The core rationale for trying to monitor each stage and level of public sector actions is to locate the main causes of accountability failures and also to explore how they are connected. After all, the forces of impunity are usually already vertically integrated. Understanding as many links in the chain of public sector decisions as possible can help identify solutions. It can also help to forge and empower the coalitions that are needed to drive change.

By attempting to take scale into account, vertical integration puts building coalitions between social and civic actors with complementary strengths at the center of the strategy. For example, infomediaries, plus membership-based civic organizations, plus independent media, plus insider allies (if available).

THE CHALLENGE OF BUILDING SUSTAINABLE COALITIONS

But vertical integration is easier said than done. There are numerous challenges to coordinating different kinds of actors across different levels of governance, while bridging monitoring and advocacy. Scaling up is daunting for bottom-up initiatives, even though some degree of partial vertical integration can bolster leverage. Scaling down to coordinate with local actors can also take national initiatives outside their comfort zone. Conventional coalitions may be limited to groups that already know each other.

There may be cultural differences between broad-based membership organizations and organizations geared towards technical policy analysis. Such organizations may lack experience in collaborating with each other to bring together their very different repertoires. Insider allies may fear any public criticism of the government. Holding such diverse coalitions together may require intermediaries familiar with different ways of working. Yet, if the underlying goal is to shift power toward citizens, strategies that can produce a whole that is greater than the sum of the parts are needed.

VERTICAL INTEGRATION IN PRACTICE

The new U4 Issue Paper brings two different perspectives together in dialogue with each other. It does so to try to show how balanced collaboration and structured exchanges between scholars and CSO strategists can generate fresh analytical insights. The paper is complemented by the in depth analysis of Joy Aceron, the Director of Government Watch Philippines.

Joy looks at the high-impact case of Text Book Count, an initiative to monitor and improve text book procurement in the Philippines. Led by Government Watch, the initiative brought together a coalition of government reformers and membership-based civic organizations to independently monitor the entire supply chain. This included contracting at the front end, production quality, as well as oversight of multiple levels of the Department of Education’s book distribution process, from the national level to districts to the vast majority of schools in the country.

This case study shares a frank assessment of the initiative’s strengths and limitations. While it made major tangible gains, the CSOs involved were not able to sustain their national independent policy monitoring after they lost funding and senior policymaker allies.
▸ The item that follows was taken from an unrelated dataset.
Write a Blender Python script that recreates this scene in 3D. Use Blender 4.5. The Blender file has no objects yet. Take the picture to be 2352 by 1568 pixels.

The monitoring was turned over to the government, but the independent validation of textbook deliveries was lost. It became impossible to know how much of the progress was sustained.

Yet Textbook Count is an exemplary case of vertical integration: it brought together national CSOs, government reformers, and broad-based civic organizations at multiple levels from across the country, and it combined comprehensive independent oversight with effective problem solving to reduce corruption and improve efficiency.

While ultimately this wasn’t sustained, the initiative may point the way forward for “doing accountability differently.”